_DATASET ENTRIES_

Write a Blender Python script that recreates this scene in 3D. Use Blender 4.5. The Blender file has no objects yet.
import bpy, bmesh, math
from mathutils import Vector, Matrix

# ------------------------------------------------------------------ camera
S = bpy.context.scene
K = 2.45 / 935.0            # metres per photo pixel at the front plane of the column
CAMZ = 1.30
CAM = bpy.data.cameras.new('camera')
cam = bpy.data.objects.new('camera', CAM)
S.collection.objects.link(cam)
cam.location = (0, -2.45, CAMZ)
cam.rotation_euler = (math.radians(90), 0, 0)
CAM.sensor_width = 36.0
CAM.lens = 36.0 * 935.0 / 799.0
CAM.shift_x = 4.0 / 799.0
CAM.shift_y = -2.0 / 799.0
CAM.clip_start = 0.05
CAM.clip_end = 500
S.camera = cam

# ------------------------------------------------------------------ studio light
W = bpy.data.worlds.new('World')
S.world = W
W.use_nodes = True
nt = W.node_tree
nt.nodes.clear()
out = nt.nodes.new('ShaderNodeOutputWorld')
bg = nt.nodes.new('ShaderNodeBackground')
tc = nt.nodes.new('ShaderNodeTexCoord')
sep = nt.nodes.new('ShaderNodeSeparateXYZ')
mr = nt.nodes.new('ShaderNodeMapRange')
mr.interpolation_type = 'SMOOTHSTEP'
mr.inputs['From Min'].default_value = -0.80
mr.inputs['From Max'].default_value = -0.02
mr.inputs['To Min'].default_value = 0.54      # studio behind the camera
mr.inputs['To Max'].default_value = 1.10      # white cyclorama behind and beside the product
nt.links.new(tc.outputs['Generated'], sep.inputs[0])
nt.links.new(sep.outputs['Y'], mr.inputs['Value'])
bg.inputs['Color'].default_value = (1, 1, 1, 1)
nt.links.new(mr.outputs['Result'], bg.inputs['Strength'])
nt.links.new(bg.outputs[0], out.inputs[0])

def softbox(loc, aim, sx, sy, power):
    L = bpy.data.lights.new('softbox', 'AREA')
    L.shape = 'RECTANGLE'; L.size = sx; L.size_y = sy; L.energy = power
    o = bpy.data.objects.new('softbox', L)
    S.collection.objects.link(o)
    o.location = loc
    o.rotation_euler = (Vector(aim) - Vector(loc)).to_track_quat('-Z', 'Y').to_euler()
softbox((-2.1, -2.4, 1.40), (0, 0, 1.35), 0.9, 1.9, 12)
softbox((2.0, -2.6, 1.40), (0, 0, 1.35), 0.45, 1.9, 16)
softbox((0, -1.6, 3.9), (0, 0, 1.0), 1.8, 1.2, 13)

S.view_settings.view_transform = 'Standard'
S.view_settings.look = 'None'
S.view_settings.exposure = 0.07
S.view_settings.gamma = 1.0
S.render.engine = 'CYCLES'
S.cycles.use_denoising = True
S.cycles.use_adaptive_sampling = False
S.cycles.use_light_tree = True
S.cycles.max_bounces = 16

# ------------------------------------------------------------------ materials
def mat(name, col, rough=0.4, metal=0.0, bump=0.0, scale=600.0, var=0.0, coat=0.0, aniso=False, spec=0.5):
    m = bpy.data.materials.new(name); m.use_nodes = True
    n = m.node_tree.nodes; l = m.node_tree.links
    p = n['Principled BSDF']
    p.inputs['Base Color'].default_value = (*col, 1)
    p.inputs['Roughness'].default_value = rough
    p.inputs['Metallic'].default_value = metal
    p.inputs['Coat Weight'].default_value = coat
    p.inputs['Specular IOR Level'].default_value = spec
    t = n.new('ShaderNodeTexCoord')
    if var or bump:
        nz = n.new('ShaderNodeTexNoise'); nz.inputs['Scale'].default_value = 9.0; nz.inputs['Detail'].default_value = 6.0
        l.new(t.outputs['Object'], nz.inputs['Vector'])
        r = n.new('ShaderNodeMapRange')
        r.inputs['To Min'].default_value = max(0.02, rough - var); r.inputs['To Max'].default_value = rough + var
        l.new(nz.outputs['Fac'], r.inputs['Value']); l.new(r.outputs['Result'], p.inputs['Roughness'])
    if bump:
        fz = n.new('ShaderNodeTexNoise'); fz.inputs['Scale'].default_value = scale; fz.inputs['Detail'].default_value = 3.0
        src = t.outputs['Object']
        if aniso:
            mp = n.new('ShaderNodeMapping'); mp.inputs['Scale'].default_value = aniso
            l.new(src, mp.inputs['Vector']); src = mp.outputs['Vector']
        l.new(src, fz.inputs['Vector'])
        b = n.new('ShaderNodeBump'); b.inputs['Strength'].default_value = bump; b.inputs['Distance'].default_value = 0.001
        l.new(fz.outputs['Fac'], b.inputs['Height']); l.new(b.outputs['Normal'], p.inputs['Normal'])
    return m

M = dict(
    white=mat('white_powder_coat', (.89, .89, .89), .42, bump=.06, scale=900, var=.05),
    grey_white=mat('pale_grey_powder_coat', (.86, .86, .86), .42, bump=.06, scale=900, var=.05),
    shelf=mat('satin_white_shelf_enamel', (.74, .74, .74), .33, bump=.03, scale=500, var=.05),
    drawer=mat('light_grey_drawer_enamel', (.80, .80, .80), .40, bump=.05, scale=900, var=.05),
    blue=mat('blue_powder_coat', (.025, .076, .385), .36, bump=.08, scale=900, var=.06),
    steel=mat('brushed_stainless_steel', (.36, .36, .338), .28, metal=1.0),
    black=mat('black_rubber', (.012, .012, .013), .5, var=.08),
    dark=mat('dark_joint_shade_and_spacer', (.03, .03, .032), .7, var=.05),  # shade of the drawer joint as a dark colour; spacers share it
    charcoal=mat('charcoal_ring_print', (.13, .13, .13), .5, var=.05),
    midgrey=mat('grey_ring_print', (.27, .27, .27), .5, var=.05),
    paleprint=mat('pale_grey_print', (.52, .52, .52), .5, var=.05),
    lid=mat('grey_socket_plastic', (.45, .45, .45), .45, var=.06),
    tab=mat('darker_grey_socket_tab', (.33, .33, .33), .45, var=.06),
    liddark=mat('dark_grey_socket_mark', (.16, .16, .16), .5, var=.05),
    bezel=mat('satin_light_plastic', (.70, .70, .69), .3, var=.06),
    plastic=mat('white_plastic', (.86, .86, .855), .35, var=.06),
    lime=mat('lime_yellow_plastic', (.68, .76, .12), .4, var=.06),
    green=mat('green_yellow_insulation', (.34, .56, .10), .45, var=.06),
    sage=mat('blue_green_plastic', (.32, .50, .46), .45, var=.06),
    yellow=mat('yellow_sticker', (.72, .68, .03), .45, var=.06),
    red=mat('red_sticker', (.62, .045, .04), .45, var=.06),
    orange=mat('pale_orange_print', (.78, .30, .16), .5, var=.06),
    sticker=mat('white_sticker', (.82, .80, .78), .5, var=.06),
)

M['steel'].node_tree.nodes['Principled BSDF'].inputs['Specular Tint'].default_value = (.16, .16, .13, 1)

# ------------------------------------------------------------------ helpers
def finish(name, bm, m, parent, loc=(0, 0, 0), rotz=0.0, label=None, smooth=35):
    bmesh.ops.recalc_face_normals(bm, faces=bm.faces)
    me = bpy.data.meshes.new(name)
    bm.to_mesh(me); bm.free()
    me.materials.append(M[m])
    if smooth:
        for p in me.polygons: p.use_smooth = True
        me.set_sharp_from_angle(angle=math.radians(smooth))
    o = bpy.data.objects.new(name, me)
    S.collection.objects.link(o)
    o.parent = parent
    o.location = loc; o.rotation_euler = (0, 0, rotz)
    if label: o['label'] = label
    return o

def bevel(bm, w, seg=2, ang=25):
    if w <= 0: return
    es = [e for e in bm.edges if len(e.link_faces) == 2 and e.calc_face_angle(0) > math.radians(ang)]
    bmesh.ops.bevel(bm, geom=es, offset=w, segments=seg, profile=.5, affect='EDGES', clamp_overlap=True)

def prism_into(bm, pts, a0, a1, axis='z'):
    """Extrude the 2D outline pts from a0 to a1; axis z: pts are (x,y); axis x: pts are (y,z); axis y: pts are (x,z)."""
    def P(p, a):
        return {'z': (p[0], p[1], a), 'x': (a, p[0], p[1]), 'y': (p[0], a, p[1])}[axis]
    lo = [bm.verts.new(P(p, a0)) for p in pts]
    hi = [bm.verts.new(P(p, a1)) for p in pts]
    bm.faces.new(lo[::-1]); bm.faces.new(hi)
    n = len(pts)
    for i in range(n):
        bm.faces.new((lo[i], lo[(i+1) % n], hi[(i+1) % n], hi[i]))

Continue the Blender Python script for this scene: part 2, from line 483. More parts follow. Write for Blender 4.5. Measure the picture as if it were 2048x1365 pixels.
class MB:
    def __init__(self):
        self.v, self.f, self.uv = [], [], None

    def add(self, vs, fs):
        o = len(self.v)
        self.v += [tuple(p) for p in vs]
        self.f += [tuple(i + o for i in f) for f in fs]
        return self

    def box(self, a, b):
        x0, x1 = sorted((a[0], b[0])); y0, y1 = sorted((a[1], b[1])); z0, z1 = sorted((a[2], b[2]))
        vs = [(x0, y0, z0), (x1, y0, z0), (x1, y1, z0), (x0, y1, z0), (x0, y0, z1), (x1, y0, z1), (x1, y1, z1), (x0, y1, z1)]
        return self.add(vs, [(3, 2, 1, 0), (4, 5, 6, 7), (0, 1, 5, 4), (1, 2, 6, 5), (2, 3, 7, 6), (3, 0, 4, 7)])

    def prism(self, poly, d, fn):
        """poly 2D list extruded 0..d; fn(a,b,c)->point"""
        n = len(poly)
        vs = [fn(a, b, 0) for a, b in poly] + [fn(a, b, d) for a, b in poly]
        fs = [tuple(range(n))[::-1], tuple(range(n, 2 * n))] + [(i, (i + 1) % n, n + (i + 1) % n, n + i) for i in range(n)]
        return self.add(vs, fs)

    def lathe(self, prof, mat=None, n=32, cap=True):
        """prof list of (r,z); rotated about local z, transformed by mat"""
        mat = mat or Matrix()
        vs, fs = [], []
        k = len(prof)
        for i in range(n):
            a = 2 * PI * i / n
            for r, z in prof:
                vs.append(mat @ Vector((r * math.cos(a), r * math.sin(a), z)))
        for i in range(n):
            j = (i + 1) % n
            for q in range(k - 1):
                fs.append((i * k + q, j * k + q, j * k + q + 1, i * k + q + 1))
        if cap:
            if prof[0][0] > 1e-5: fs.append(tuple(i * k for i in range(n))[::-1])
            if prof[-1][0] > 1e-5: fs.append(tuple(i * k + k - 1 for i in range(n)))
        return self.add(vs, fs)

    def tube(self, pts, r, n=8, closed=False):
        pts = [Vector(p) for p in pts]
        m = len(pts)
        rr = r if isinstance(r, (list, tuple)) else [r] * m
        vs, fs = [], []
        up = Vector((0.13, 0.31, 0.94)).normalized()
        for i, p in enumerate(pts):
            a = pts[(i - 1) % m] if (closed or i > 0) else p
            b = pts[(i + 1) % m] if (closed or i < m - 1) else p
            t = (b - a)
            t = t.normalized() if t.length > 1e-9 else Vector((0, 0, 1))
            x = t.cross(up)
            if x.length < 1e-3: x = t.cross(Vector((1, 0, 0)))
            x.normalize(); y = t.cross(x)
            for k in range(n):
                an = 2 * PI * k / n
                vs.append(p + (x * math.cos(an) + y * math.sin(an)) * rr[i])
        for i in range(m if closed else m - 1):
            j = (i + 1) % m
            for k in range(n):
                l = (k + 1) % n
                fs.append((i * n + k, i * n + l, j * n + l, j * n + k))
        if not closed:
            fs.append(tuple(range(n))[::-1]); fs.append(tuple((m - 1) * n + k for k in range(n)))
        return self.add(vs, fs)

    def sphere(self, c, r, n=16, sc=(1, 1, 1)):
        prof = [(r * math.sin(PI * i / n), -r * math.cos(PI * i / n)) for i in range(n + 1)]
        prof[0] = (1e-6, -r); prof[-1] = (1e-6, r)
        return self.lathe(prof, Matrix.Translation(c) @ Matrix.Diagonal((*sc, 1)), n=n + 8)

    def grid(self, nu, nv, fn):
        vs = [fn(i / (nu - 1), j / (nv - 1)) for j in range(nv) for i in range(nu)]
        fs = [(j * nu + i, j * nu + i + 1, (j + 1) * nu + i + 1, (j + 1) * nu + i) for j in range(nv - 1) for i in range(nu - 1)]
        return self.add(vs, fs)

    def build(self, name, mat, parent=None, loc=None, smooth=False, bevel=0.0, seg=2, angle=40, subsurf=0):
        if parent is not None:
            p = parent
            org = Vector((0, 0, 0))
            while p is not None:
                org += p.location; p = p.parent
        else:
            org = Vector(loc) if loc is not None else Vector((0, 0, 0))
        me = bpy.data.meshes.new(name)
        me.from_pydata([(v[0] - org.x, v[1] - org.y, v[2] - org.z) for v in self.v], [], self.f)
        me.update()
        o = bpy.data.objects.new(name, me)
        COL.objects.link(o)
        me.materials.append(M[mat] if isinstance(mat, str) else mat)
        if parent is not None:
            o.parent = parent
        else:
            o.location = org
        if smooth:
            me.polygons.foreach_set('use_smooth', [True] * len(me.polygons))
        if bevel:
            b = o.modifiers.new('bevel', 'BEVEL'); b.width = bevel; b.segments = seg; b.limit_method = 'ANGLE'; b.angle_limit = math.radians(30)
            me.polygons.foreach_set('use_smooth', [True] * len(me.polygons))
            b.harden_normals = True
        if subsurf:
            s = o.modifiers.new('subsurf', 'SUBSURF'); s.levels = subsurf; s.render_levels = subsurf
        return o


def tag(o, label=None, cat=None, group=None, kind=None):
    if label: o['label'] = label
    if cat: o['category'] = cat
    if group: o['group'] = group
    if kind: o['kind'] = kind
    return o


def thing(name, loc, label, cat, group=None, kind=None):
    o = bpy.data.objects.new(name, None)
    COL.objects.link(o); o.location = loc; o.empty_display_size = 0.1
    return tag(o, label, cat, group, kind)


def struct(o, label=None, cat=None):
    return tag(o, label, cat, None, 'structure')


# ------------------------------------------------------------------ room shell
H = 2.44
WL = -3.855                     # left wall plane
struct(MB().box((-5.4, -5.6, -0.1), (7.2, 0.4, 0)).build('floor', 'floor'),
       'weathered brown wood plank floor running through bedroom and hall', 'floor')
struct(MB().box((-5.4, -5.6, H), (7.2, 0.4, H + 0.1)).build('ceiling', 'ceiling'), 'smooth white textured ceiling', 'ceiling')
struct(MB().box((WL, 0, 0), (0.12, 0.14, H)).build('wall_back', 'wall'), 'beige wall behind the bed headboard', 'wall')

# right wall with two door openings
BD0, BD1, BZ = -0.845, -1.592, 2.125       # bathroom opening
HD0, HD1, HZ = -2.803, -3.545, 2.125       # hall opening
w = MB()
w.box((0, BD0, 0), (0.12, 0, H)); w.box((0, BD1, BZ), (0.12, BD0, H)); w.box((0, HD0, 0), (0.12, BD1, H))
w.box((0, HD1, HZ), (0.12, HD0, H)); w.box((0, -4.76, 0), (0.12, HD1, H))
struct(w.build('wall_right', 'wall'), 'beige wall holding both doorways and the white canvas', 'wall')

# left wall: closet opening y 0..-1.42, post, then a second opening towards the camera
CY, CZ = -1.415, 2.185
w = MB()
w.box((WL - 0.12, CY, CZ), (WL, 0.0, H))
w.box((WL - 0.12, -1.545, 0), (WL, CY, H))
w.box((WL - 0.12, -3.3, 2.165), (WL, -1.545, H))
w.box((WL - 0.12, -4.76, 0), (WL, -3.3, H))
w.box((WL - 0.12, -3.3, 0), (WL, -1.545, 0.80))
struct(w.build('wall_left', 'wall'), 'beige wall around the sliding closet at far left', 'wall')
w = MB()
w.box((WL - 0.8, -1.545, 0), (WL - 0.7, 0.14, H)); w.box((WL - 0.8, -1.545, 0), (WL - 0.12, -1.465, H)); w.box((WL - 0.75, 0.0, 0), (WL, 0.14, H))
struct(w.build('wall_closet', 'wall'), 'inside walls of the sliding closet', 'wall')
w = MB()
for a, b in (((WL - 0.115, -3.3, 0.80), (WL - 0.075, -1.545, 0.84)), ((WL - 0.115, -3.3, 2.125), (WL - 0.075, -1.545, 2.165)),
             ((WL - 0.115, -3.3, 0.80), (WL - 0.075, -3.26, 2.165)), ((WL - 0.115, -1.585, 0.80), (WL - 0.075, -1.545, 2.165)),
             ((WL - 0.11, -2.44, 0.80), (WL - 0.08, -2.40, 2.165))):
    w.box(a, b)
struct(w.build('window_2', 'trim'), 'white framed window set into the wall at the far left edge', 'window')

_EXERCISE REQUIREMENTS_
Where does the word "Blender" appear? Return each line that holds it.

_FINAL ANSWER_
Write a Blender Python script that recreates this scene in 3D. Use Blender 4.5. The Blender file has no objects yet.
Continue the Blender Python script for this scene: part 2, from line 483. More parts follow. Write for Blender 4.5. Measure the picture as if it were 2048x1365 pixels.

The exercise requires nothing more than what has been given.